■ **SET TASK**
Starting at the line containing "Keep writing the", please quote every line up to and including the line containing "big_tower()", exactly, and nothing beyond.

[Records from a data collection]
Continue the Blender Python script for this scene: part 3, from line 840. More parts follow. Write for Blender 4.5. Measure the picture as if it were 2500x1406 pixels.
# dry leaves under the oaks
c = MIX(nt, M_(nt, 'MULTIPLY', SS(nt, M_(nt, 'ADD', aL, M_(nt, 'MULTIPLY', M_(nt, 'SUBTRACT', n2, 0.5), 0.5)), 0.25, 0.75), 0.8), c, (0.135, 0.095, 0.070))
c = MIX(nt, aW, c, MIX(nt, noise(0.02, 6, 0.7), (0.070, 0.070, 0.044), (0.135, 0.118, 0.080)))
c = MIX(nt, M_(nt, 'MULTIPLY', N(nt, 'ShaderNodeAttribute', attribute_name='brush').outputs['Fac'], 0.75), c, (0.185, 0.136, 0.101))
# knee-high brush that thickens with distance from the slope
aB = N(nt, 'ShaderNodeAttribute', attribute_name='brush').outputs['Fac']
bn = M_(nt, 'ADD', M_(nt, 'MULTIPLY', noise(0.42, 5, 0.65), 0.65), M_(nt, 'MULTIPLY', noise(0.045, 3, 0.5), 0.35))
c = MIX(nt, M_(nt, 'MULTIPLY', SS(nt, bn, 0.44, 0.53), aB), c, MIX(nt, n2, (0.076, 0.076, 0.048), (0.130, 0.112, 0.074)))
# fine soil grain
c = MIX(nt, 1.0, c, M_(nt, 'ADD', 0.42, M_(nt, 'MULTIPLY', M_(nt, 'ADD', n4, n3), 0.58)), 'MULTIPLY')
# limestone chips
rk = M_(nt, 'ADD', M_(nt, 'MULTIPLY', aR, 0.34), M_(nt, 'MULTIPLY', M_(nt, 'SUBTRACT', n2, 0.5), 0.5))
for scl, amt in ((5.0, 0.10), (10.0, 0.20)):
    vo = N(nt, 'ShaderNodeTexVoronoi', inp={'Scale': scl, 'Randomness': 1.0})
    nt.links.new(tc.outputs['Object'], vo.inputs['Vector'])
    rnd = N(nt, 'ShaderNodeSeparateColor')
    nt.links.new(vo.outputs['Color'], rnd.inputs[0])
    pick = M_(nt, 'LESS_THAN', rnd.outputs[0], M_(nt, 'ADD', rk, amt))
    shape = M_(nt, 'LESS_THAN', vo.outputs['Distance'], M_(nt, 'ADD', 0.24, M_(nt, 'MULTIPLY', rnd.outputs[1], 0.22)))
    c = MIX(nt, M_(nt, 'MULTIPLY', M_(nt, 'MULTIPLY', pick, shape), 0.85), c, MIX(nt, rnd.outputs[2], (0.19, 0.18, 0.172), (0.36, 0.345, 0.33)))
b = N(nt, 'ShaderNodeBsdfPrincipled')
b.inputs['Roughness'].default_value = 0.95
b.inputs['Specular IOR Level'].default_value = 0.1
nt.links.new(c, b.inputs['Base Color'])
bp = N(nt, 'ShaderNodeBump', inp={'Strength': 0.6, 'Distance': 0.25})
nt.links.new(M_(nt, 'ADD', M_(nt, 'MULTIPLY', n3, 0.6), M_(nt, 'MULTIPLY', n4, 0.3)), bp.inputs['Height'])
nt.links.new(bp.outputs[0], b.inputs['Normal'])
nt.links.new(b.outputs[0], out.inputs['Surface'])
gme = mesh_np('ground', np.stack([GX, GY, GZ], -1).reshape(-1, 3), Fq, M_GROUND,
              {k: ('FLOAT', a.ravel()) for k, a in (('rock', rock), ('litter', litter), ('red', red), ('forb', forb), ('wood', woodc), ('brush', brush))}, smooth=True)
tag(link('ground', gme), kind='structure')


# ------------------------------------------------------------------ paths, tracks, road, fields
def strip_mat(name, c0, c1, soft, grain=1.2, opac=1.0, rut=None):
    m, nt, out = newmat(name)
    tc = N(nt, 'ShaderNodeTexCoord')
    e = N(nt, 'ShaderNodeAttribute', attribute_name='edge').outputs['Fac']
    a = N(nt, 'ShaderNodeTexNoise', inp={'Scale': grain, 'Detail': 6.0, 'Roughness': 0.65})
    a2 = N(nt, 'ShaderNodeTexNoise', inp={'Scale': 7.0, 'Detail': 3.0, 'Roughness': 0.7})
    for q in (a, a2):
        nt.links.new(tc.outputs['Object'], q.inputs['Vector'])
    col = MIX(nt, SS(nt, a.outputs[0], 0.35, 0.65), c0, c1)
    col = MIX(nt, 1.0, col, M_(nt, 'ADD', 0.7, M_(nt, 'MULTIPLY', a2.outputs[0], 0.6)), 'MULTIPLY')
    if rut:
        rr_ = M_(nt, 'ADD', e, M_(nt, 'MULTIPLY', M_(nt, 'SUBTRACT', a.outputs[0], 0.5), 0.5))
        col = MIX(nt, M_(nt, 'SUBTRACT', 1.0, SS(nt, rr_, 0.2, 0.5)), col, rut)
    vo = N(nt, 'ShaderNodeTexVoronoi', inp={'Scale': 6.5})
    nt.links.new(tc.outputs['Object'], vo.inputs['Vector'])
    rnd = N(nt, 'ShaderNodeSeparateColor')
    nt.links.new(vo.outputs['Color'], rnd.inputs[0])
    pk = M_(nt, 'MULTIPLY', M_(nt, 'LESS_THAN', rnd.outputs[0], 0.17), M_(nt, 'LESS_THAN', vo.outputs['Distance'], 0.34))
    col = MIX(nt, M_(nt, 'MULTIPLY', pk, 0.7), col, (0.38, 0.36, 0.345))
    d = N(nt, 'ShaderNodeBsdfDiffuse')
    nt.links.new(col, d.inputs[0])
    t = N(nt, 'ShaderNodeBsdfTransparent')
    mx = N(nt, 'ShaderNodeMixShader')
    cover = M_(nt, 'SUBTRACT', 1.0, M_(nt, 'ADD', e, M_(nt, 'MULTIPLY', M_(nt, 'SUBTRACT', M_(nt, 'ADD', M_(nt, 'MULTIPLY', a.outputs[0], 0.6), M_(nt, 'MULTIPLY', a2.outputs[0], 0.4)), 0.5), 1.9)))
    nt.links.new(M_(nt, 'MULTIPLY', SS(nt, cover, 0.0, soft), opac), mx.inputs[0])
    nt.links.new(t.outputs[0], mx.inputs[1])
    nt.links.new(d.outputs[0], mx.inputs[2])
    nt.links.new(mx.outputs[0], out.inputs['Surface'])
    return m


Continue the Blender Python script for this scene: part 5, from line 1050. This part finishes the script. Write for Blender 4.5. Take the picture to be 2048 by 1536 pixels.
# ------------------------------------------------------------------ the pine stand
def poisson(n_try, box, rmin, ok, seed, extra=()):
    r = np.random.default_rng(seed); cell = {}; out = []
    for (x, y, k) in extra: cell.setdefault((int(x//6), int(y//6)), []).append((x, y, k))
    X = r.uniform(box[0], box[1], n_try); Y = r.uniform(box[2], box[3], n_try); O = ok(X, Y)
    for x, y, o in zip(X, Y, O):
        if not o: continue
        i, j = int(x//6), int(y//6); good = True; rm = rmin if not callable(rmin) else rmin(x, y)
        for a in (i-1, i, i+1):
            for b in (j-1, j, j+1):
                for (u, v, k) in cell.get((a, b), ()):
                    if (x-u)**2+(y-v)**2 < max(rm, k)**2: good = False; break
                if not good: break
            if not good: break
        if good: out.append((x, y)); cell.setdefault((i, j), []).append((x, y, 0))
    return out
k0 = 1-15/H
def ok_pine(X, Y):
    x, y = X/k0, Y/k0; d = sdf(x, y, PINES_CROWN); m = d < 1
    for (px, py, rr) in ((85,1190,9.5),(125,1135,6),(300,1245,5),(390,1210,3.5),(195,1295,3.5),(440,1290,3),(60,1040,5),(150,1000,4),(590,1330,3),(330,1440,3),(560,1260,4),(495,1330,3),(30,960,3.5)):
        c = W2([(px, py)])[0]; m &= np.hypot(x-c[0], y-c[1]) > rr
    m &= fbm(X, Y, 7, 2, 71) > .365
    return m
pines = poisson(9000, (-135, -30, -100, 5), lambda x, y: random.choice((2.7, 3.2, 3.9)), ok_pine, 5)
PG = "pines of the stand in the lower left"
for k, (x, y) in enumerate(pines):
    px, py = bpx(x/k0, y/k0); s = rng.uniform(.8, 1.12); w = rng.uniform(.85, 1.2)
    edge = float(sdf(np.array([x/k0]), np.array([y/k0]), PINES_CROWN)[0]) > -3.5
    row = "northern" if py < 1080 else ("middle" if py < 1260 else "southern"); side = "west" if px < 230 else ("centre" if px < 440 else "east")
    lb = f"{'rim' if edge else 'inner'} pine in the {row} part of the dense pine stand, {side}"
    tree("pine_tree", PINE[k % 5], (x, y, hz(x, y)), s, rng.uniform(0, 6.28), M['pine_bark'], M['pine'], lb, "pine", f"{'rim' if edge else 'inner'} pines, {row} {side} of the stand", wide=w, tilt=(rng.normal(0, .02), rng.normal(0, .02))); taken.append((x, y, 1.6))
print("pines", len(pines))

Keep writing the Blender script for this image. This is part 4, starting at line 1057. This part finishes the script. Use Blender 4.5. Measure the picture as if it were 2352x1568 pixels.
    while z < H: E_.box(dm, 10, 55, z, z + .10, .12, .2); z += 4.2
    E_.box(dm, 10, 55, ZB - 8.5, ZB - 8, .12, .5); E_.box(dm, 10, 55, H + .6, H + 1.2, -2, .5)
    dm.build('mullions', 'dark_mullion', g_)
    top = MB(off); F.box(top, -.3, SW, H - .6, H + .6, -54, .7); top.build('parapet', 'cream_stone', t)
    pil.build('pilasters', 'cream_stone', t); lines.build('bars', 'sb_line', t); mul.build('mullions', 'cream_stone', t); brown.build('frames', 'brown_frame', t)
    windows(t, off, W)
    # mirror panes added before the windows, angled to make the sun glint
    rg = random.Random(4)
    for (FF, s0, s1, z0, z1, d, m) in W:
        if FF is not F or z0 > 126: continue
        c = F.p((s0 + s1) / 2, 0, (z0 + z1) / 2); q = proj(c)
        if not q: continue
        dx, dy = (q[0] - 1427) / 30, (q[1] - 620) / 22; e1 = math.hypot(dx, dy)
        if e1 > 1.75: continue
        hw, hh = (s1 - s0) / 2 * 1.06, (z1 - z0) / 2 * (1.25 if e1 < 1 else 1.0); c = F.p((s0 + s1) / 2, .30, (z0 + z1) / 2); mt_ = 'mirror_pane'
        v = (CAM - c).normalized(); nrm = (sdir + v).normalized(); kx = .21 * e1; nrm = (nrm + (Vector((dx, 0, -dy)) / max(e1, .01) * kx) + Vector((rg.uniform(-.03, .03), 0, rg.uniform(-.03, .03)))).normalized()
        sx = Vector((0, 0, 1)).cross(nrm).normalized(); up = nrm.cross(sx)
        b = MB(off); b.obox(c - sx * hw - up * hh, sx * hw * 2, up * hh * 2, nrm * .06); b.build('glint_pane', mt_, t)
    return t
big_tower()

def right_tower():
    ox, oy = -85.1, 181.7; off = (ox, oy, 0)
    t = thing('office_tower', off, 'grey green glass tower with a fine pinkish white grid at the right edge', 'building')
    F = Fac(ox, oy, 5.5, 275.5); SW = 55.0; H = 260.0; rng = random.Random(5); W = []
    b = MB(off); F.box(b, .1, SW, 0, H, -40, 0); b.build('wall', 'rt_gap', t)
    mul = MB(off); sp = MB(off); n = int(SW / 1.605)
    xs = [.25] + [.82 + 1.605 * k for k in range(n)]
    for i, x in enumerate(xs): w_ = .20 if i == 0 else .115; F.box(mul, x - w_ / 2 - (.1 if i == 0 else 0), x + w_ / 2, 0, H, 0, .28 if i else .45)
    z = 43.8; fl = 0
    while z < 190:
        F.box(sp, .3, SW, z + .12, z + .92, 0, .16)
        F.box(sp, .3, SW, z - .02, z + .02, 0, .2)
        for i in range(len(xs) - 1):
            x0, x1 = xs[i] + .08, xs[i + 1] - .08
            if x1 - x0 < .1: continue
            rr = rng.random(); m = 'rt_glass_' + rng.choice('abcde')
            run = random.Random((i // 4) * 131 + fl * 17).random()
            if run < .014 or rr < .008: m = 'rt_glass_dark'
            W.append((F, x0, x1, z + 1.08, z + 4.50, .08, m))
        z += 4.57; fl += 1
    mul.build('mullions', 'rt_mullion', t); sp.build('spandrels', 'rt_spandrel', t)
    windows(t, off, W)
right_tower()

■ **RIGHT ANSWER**
Keep writing the Blender script for this image. This is part 4, starting at line 1057. This part finishes the script. Use Blender 4.5. Measure the picture as if it were 2352x1568 pixels.
    while z < H: E_.box(dm, 10, 55, z, z + .10, .12, .2); z += 4.2
    E_.box(dm, 10, 55, ZB - 8.5, ZB - 8, .12, .5); E_.box(dm, 10, 55, H + .6, H + 1.2, -2, .5)
    dm.build('mullions', 'dark_mullion', g_)
    top = MB(off); F.box(top, -.3, SW, H - .6, H + .6, -54, .7); top.build('parapet', 'cream_stone', t)
    pil.build('pilasters', 'cream_stone', t); lines.build('bars', 'sb_line', t); mul.build('mullions', 'cream_stone', t); brown.build('frames', 'brown_frame', t)
    windows(t, off, W)
    # mirror panes added before the windows, angled to make the sun glint
    rg = random.Random(4)
    for (FF, s0, s1, z0, z1, d, m) in W:
        if FF is not F or z0 > 126: continue
        c = F.p((s0 + s1) / 2, 0, (z0 + z1) / 2); q = proj(c)
        if not q: continue
        dx, dy = (q[0] - 1427) / 30, (q[1] - 620) / 22; e1 = math.hypot(dx, dy)
        if e1 > 1.75: continue
        hw, hh = (s1 - s0) / 2 * 1.06, (z1 - z0) / 2 * (1.25 if e1 < 1 else 1.0); c = F.p((s0 + s1) / 2, .30, (z0 + z1) / 2); mt_ = 'mirror_pane'
        v = (CAM - c).normalized(); nrm = (sdir + v).normalized(); kx = .21 * e1; nrm = (nrm + (Vector((dx, 0, -dy)) / max(e1, .01) * kx) + Vector((rg.uniform(-.03, .03), 0, rg.uniform(-.03, .03)))).normalized()
        sx = Vector((0, 0, 1)).cross(nrm).normalized(); up = nrm.cross(sx)
        b = MB(off); b.obox(c - sx * hw - up * hh, sx * hw * 2, up * hh * 2, nrm * .06); b.build('glint_pane', mt_, t)
    return t
big_tower()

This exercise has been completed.